>> start

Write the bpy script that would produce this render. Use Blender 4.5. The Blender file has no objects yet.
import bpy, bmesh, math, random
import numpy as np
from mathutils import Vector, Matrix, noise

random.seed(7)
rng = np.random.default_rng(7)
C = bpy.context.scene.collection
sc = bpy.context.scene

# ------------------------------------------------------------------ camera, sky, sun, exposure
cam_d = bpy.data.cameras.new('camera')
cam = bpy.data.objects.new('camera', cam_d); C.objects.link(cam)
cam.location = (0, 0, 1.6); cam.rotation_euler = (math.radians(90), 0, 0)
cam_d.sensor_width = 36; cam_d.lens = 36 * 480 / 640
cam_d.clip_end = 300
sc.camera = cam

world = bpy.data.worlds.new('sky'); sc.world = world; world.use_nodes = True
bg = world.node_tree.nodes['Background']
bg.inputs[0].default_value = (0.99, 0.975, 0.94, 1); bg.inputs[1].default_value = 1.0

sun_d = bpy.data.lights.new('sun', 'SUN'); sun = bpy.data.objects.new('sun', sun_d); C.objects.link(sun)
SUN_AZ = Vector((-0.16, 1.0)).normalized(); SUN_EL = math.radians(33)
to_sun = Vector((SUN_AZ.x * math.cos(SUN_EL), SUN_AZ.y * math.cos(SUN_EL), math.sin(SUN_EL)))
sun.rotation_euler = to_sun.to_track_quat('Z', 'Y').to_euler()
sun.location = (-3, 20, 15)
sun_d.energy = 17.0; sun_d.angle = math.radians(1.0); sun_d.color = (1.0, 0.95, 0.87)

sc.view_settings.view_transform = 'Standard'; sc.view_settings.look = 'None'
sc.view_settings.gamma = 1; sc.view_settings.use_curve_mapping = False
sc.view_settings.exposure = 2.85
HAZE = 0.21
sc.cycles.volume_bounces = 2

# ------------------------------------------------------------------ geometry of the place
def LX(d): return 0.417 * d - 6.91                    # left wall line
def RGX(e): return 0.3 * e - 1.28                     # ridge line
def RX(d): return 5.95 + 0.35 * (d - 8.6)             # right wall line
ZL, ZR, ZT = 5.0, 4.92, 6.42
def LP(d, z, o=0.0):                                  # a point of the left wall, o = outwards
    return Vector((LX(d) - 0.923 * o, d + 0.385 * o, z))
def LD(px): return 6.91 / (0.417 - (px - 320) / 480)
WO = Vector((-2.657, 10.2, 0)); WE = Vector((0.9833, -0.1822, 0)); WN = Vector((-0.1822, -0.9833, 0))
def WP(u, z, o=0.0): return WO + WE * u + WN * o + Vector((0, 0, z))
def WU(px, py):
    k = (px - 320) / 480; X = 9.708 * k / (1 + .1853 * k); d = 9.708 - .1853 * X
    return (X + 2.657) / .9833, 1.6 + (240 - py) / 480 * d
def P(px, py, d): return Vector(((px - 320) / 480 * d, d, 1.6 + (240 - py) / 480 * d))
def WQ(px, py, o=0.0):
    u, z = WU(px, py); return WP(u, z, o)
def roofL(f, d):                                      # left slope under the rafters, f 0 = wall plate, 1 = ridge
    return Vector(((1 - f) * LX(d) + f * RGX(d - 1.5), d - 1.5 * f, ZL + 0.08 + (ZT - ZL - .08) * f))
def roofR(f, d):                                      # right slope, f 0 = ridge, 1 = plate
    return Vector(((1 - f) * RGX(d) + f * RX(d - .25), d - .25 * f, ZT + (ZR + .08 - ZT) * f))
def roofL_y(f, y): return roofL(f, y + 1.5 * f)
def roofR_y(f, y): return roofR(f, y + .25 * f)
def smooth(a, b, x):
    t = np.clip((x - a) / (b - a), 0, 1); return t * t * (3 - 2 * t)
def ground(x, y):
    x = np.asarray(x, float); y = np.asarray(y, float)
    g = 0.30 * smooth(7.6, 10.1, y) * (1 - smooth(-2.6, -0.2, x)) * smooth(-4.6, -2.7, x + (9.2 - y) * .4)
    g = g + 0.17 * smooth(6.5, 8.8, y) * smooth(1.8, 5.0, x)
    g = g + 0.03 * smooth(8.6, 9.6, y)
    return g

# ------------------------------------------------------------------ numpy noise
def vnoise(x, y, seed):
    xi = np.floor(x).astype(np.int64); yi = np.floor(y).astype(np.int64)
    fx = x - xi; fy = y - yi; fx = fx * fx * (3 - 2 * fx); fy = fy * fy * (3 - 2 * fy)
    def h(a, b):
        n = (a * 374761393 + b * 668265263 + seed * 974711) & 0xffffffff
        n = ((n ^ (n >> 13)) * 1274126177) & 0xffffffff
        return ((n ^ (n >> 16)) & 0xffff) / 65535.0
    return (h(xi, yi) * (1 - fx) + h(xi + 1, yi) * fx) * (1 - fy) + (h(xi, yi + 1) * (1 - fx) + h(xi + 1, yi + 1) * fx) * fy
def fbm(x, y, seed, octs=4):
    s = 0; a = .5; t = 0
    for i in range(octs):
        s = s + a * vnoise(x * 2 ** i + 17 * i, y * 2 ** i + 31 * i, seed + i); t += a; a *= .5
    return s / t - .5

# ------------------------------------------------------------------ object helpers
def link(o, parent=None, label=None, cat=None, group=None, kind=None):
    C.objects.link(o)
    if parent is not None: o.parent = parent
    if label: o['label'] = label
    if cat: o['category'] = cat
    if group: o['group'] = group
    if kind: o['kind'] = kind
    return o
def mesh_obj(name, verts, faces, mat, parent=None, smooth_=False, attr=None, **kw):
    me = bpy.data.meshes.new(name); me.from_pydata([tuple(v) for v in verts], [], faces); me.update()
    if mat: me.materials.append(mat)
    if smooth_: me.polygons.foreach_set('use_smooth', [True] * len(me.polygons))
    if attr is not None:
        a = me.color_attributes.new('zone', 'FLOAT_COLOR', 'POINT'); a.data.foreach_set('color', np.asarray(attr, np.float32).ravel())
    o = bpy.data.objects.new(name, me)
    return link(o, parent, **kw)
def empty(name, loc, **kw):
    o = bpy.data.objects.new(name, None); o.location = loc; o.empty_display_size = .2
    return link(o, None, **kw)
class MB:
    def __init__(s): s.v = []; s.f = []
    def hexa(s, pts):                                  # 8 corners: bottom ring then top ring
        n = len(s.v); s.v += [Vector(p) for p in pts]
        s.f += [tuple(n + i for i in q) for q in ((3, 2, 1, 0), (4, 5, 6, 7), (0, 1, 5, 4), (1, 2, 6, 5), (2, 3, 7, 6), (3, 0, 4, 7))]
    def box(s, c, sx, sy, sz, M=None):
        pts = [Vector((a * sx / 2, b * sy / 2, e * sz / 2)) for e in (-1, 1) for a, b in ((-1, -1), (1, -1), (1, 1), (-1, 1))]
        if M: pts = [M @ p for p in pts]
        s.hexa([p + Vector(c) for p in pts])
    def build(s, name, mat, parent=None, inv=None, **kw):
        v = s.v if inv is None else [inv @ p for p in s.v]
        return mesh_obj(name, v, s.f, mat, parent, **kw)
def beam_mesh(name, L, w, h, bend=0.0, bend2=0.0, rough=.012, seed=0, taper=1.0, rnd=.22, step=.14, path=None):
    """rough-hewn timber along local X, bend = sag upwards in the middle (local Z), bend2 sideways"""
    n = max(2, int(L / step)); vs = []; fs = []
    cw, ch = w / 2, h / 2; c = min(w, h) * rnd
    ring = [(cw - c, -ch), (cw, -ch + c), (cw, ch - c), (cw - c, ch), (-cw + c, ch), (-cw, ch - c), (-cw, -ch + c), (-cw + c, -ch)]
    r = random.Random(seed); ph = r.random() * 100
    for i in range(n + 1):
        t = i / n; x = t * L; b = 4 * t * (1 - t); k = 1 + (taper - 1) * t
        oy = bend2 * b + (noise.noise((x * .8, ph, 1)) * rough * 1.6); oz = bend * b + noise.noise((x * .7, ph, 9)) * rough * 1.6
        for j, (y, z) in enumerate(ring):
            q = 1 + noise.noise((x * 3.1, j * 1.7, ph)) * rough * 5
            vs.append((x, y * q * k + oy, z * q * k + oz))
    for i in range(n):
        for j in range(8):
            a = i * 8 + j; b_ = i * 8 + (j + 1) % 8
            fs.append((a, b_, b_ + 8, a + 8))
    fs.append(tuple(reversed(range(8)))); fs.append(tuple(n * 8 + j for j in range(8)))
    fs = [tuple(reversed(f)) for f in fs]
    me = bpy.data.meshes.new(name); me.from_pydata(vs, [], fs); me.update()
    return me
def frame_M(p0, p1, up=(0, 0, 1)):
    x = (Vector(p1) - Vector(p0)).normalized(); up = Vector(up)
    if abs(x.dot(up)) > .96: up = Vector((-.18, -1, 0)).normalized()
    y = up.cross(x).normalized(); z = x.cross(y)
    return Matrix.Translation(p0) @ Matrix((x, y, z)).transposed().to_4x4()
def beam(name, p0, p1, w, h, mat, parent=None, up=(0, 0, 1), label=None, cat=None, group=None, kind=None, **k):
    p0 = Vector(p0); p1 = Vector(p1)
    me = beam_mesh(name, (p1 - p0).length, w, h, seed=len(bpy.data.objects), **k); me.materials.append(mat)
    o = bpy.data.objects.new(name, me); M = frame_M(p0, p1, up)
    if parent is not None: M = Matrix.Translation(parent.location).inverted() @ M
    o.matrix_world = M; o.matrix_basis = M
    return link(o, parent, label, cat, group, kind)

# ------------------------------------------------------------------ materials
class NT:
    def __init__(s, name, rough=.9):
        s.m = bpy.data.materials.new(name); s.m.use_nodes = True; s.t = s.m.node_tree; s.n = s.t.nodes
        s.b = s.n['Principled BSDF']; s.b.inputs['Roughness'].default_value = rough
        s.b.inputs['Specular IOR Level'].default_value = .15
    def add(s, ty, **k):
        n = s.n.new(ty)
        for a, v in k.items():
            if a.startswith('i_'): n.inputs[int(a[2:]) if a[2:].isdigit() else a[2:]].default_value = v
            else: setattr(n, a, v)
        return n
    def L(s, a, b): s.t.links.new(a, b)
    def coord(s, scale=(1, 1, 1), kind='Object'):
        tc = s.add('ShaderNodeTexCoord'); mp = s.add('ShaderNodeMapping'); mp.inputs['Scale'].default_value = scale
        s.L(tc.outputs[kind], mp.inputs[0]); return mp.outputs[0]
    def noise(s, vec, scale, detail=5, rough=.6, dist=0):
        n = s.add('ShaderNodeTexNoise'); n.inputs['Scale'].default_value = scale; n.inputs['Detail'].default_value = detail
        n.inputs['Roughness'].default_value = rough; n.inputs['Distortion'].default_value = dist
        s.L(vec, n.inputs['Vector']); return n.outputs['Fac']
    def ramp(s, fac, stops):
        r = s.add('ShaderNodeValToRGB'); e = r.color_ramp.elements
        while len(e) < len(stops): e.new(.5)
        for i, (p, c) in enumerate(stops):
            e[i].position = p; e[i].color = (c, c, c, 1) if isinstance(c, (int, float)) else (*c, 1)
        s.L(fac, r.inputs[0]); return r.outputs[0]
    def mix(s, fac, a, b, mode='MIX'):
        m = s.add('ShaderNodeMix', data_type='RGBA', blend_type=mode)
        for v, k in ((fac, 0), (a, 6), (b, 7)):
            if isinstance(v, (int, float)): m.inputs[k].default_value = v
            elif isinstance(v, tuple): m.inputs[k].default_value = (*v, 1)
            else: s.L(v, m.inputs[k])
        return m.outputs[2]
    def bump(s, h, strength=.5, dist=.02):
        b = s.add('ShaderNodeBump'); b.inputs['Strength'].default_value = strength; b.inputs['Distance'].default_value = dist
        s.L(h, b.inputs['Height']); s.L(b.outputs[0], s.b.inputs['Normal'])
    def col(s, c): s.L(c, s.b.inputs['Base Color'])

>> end

*Work required*.
Each line from the start of the listing above through the line containing "sc = bpy.context.scene" should be copied exactly, please, with no other lines added.

*Written reply*.
Write the bpy script that would produce this render. Use Blender 4.5. The Blender file has no objects yet.
import bpy, bmesh, math, random
import numpy as np
from mathutils import Vector, Matrix, noise

random.seed(7)
rng = np.random.default_rng(7)
C = bpy.context.scene.collection
sc = bpy.context.scene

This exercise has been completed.